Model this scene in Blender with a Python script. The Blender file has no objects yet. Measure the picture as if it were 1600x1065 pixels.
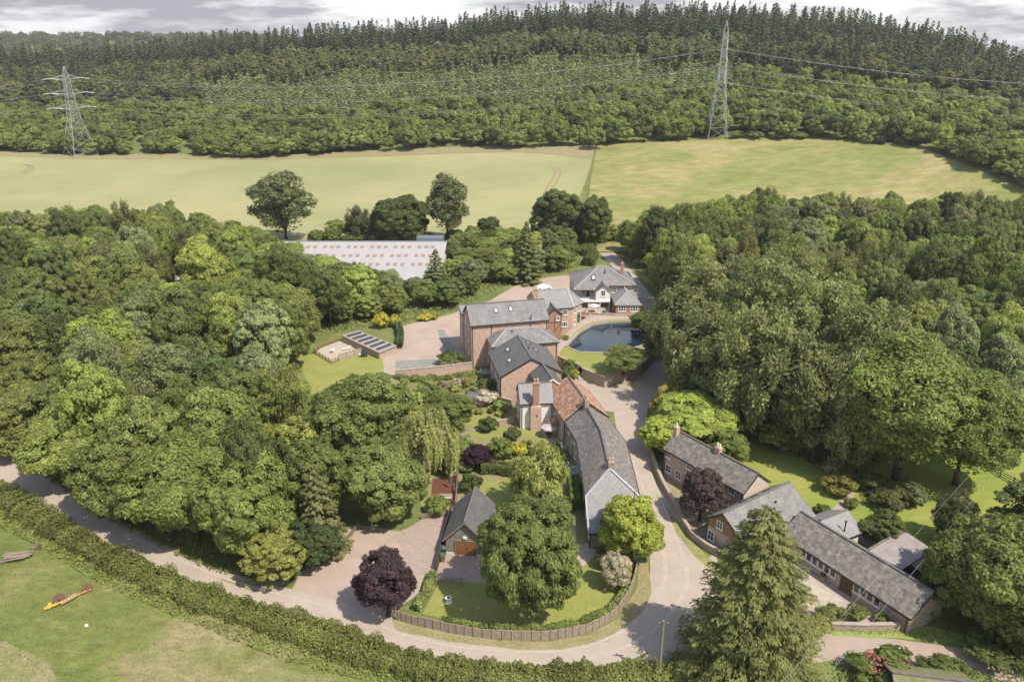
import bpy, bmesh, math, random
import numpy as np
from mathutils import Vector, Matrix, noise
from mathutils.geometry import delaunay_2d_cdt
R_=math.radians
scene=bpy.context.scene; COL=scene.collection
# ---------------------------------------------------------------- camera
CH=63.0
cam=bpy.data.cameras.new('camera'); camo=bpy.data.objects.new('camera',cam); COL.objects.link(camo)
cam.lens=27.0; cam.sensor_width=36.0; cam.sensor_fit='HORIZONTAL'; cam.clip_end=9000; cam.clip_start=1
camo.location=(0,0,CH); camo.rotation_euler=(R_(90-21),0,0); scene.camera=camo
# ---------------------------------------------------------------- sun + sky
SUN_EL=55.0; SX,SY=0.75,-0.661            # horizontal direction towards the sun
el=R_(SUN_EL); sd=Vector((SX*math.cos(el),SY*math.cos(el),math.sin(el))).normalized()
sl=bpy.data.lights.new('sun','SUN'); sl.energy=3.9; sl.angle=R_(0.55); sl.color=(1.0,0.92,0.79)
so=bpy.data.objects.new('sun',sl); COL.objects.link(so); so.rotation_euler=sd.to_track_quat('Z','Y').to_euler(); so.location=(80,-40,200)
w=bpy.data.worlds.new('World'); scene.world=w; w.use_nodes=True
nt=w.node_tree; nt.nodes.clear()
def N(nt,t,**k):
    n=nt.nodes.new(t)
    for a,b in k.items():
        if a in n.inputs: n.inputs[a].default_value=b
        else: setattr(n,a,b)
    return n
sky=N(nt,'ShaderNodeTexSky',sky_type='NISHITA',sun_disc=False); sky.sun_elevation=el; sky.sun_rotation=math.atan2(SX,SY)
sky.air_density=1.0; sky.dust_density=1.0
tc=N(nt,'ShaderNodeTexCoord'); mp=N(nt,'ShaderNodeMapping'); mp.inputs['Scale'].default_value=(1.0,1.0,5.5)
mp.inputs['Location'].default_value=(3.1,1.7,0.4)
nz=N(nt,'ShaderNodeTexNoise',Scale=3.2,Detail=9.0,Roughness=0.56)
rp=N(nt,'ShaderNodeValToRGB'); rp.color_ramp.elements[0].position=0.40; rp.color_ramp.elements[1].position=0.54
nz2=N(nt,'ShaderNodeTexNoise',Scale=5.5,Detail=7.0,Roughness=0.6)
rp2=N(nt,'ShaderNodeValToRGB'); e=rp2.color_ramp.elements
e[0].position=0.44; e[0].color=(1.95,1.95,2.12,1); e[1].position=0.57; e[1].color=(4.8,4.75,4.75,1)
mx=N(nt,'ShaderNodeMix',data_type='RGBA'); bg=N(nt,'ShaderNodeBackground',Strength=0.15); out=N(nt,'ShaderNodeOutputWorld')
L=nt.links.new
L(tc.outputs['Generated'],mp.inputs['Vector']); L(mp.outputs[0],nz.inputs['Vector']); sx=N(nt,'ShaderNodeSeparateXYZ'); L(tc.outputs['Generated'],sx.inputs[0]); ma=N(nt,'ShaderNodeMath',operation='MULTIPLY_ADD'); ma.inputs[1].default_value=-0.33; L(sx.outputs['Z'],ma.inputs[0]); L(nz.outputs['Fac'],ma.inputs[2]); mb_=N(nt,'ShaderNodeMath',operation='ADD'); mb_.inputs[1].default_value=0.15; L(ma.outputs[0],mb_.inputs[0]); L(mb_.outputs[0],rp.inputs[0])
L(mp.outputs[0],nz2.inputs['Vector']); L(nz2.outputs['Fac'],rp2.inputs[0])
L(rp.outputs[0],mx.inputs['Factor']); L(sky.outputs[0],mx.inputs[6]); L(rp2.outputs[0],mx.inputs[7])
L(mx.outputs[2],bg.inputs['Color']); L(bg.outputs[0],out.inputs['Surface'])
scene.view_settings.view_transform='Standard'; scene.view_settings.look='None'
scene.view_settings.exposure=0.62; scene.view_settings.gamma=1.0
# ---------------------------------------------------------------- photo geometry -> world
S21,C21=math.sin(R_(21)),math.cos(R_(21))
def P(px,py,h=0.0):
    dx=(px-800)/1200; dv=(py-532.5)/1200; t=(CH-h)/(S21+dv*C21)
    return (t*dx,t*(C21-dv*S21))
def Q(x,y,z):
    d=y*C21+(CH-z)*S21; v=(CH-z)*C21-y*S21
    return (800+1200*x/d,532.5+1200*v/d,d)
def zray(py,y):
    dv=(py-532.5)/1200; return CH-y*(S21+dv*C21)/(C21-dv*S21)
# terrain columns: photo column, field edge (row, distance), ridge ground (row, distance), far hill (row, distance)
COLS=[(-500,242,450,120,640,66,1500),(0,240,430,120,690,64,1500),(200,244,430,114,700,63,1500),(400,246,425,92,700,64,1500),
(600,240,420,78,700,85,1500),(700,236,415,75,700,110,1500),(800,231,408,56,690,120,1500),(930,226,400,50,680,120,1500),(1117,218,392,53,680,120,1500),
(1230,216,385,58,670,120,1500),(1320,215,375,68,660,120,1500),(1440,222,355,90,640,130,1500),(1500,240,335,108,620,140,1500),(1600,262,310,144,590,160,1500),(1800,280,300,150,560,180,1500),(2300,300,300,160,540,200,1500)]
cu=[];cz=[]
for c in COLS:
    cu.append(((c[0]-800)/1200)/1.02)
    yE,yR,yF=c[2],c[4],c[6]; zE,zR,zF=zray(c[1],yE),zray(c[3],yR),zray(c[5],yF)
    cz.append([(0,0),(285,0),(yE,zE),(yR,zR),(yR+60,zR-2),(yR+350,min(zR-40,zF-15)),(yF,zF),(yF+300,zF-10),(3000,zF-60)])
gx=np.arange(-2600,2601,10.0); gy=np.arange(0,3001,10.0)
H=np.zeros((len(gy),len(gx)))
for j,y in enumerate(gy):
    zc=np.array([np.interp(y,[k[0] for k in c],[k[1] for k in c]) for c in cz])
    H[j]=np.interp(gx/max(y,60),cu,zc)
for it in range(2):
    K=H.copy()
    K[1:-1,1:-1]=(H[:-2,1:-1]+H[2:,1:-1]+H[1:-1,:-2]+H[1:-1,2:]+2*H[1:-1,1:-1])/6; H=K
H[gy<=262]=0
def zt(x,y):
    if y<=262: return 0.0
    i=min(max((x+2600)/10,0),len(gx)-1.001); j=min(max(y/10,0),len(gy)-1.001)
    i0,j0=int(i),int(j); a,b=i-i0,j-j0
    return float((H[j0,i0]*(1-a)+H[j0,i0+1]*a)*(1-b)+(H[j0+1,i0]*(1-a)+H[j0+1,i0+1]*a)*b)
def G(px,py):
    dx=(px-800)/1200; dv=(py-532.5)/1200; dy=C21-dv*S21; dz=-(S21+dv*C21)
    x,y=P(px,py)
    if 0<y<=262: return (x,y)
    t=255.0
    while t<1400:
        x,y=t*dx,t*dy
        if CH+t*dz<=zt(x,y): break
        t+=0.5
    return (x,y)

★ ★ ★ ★

## YOUR OBJECTIVE
Output the data above without changes, apart from leaving out the pictures.

## SOLUTION TO THE EXERCISE
Model this scene in Blender with a Python script. The Blender file has no objects yet. Measure the picture as if it were 1600x1065 pixels.
import bpy, bmesh, math, random
import numpy as np
from mathutils import Vector, Matrix, noise
from mathutils.geometry import delaunay_2d_cdt
R_=math.radians
scene=bpy.context.scene; COL=scene.collection
# ---------------------------------------------------------------- camera
CH=63.0
cam=bpy.data.cameras.new('camera'); camo=bpy.data.objects.new('camera',cam); COL.objects.link(camo)
cam.lens=27.0; cam.sensor_width=36.0; cam.sensor_fit='HORIZONTAL'; cam.clip_end=9000; cam.clip_start=1
camo.location=(0,0,CH); camo.rotation_euler=(R_(90-21),0,0); scene.camera=camo
# ---------------------------------------------------------------- sun + sky
SUN_EL=55.0; SX,SY=0.75,-0.661            # horizontal direction towards the sun
el=R_(SUN_EL); sd=Vector((SX*math.cos(el),SY*math.cos(el),math.sin(el))).normalized()
sl=bpy.data.lights.new('sun','SUN'); sl.energy=3.9; sl.angle=R_(0.55); sl.color=(1.0,0.92,0.79)
so=bpy.data.objects.new('sun',sl); COL.objects.link(so); so.rotation_euler=sd.to_track_quat('Z','Y').to_euler(); so.location=(80,-40,200)
w=bpy.data.worlds.new('World'); scene.world=w; w.use_nodes=True
nt=w.node_tree; nt.nodes.clear()
def N(nt,t,**k):
    n=nt.nodes.new(t)
    for a,b in k.items():
        if a in n.inputs: n.inputs[a].default_value=b
        else: setattr(n,a,b)
    return n
sky=N(nt,'ShaderNodeTexSky',sky_type='NISHITA',sun_disc=False); sky.sun_elevation=el; sky.sun_rotation=math.atan2(SX,SY)
sky.air_density=1.0; sky.dust_density=1.0
tc=N(nt,'ShaderNodeTexCoord'); mp=N(nt,'ShaderNodeMapping'); mp.inputs['Scale'].default_value=(1.0,1.0,5.5)
mp.inputs['Location'].default_value=(3.1,1.7,0.4)
nz=N(nt,'ShaderNodeTexNoise',Scale=3.2,Detail=9.0,Roughness=0.56)
rp=N(nt,'ShaderNodeValToRGB'); rp.color_ramp.elements[0].position=0.40; rp.color_ramp.elements[1].position=0.54
nz2=N(nt,'ShaderNodeTexNoise',Scale=5.5,Detail=7.0,Roughness=0.6)
rp2=N(nt,'ShaderNodeValToRGB'); e=rp2.color_ramp.elements
e[0].position=0.44; e[0].color=(1.95,1.95,2.12,1); e[1].position=0.57; e[1].color=(4.8,4.75,4.75,1)
mx=N(nt,'ShaderNodeMix',data_type='RGBA'); bg=N(nt,'ShaderNodeBackground',Strength=0.15); out=N(nt,'ShaderNodeOutputWorld')
L=nt.links.new
L(tc.outputs['Generated'],mp.inputs['Vector']); L(mp.outputs[0],nz.inputs['Vector']); sx=N(nt,'ShaderNodeSeparateXYZ'); L(tc.outputs['Generated'],sx.inputs[0]); ma=N(nt,'ShaderNodeMath',operation='MULTIPLY_ADD'); ma.inputs[1].default_value=-0.33; L(sx.outputs['Z'],ma.inputs[0]); L(nz.outputs['Fac'],ma.inputs[2]); mb_=N(nt,'ShaderNodeMath',operation='ADD'); mb_.inputs[1].default_value=0.15; L(ma.outputs[0],mb_.inputs[0]); L(mb_.outputs[0],rp.inputs[0])
L(mp.outputs[0],nz2.inputs['Vector']); L(nz2.outputs['Fac'],rp2.inputs[0])
L(rp.outputs[0],mx.inputs['Factor']); L(sky.outputs[0],mx.inputs[6]); L(rp2.outputs[0],mx.inputs[7])
L(mx.outputs[2],bg.inputs['Color']); L(bg.outputs[0],out.inputs['Surface'])
scene.view_settings.view_transform='Standard'; scene.view_settings.look='None'
scene.view_settings.exposure=0.62; scene.view_settings.gamma=1.0
# ---------------------------------------------------------------- photo geometry -> world
S21,C21=math.sin(R_(21)),math.cos(R_(21))
def P(px,py,h=0.0):
    dx=(px-800)/1200; dv=(py-532.5)/1200; t=(CH-h)/(S21+dv*C21)
    return (t*dx,t*(C21-dv*S21))
def Q(x,y,z):
    d=y*C21+(CH-z)*S21; v=(CH-z)*C21-y*S21
    return (800+1200*x/d,532.5+1200*v/d,d)
def zray(py,y):
    dv=(py-532.5)/1200; return CH-y*(S21+dv*C21)/(C21-dv*S21)
# terrain columns: photo column, field edge (row, distance), ridge ground (row, distance), far hill (row, distance)
COLS=[(-500,242,450,120,640,66,1500),(0,240,430,120,690,64,1500),(200,244,430,114,700,63,1500),(400,246,425,92,700,64,1500),
(600,240,420,78,700,85,1500),(700,236,415,75,700,110,1500),(800,231,408,56,690,120,1500),(930,226,400,50,680,120,1500),(1117,218,392,53,680,120,1500),
(1230,216,385,58,670,120,1500),(1320,215,375,68,660,120,1500),(1440,222,355,90,640,130,1500),(1500,240,335,108,620,140,1500),(1600,262,310,144,590,160,1500),(1800,280,300,150,560,180,1500),(2300,300,300,160,540,200,1500)]
cu=[];cz=[]
for c in COLS:
    cu.append(((c[0]-800)/1200)/1.02)
    yE,yR,yF=c[2],c[4],c[6]; zE,zR,zF=zray(c[1],yE),zray(c[3],yR),zray(c[5],yF)
    cz.append([(0,0),(285,0),(yE,zE),(yR,zR),(yR+60,zR-2),(yR+350,min(zR-40,zF-15)),(yF,zF),(yF+300,zF-10),(3000,zF-60)])
gx=np.arange(-2600,2601,10.0); gy=np.arange(0,3001,10.0)
H=np.zeros((len(gy),len(gx)))
for j,y in enumerate(gy):
    zc=np.array([np.interp(y,[k[0] for k in c],[k[1] for k in c]) for c in cz])
    H[j]=np.interp(gx/max(y,60),cu,zc)
for it in range(2):
    K=H.copy()
    K[1:-1,1:-1]=(H[:-2,1:-1]+H[2:,1:-1]+H[1:-1,:-2]+H[1:-1,2:]+2*H[1:-1,1:-1])/6; H=K
H[gy<=262]=0
def zt(x,y):
    if y<=262: return 0.0
    i=min(max((x+2600)/10,0),len(gx)-1.001); j=min(max(y/10,0),len(gy)-1.001)
    i0,j0=int(i),int(j); a,b=i-i0,j-j0
    return float((H[j0,i0]*(1-a)+H[j0,i0+1]*a)*(1-b)+(H[j0+1,i0]*(1-a)+H[j0+1,i0+1]*a)*b)
def G(px,py):
    dx=(px-800)/1200; dv=(py-532.5)/1200; dy=C21-dv*S21; dz=-(S21+dv*C21)
    x,y=P(px,py)
    if 0<y<=262: return (x,y)
    t=255.0
    while t<1400:
        x,y=t*dx,t*dy
        if CH+t*dz<=zt(x,y): break
        t+=0.5
    return (x,y)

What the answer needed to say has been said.